Two things about Iowa. Okay, maybe three.
First, the caucus process, to be charitable, is at best
ludicrous and at worst anti-democratic. To be fair—which is one of the most
abused concepts in the history of humanity—the process does make a lot of money
every four years for the state, an anomaly population-wise, though these
dollars hardly amount to more than a sloshing about in the ethanol subsidy
bucket.
What caught my attention in the 24/7 Iowa news deluge was
an article at Politco which
proclaimed “How America’s Dullest City Got Cool”. While I suspect a lot of
folks can offer a long list of challengers for this dubious distinction—being
dull, that is—Des Moines’s turnaround has been dubbed worth noting by a number
of news outlets, online and off. Short version is that Des Moines is hep, tech,
and Chamber-of-Commerce excited about itself.
Good for them. Seriously.
But wait. There in the side bar “Des Moines by the
Numbers” is an interesting numerical nugget. Between 2000-14, under-18 poverty
in Metro Des Moines increased 114%, while in the US during the same timeframe the
rate for that group increased 35%.
Now, to be fair, Des Moines is home to a significantly
better educated population than the national average, is statistically much less
homicidal, and is way shorter on commute time. The piece de résistance of this urban
uptick though is the city’s $24 million worth of art in the Pappajohn Sculpture
Park. Any way you slice it, that’s a lot of dough.
Like so many cities, Des Moines has nearly double the
population in the metro area when adding in the burbs and adjoining towns. It
is in the inner city, which is African-American overwhelmingly, that household
income is barely more than half what it is for white households.
Added to the mix is a growing Hispanic population that
barely registered as a countable group in 1970 at 1.3% but reached 12% in 2010
and by some accounts is growing at 15% a year as the second largest ethnic
group in the metro area (and in the state as well).
In a state that is approximately 91% white—and thus the
anomaly—the state capital is about 24% non-white. So while Iowa is an outlier
in several ways demographically, Des Moines seems a pretty representative metro
area in 21st America with inner city poor who are mostly
African-American and a burgeoning Hispanic presence.
The other item that attracted my attention (and before
Flint, by the way) is the water battle between Metro Des Moines and three rural
counties. The issue in this throw down is nitrates in the water, and Des Moines
says it will have to spend $80 million to update its nitrate removal system.
The cost of doing that in 2013—removing nitrates—cost $900,000 according to the
Des Moines Water Works. Currently, the situation is a lawsuit, warring factions
in the state legislature, tepid Federal response, and farmers threatening to
boycott the city.
Now the state budget is tangled in spending for nitrate
abatement along with other matters such as education and infrastructure, and no
one wants to sort out spending where it matters, on the bottom line.

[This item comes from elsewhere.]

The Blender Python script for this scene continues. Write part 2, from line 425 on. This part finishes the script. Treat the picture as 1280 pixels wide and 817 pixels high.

But even more so, the pool fight between Mississippi and
Memphis ratcheted up my interest in what may be at the center of territorial
slugfests in our new century: Water.
Delta farmers in Mississippi via the state are suing
Memphis again over an aquifer below their fields. Memphis maintains a we-drilled,
we-pumped, we-have-the-right line of defense. At least the science seems
consistent in the assessment that more water is being taken out than is being
returned over time. Even I can do that kind of arithmetic.
Of course, the jurisdiction is state vs state and so the
case would be Supreme Court worthy. At first, they refused to hear the matter
in 2010, but now the court is allowing the $615 million lawsuit to go forward. And
Arkansas is paying attention this time around as the aquifer is also under a
portion of that state as well.
Nitrates. Aquifers. Or worse.
Wait until a state pulls a more localized version of the
Blue Nile dam in Ethiopia and folks downstream start screaming.
Downstream. Just like downhill. We know how that flows.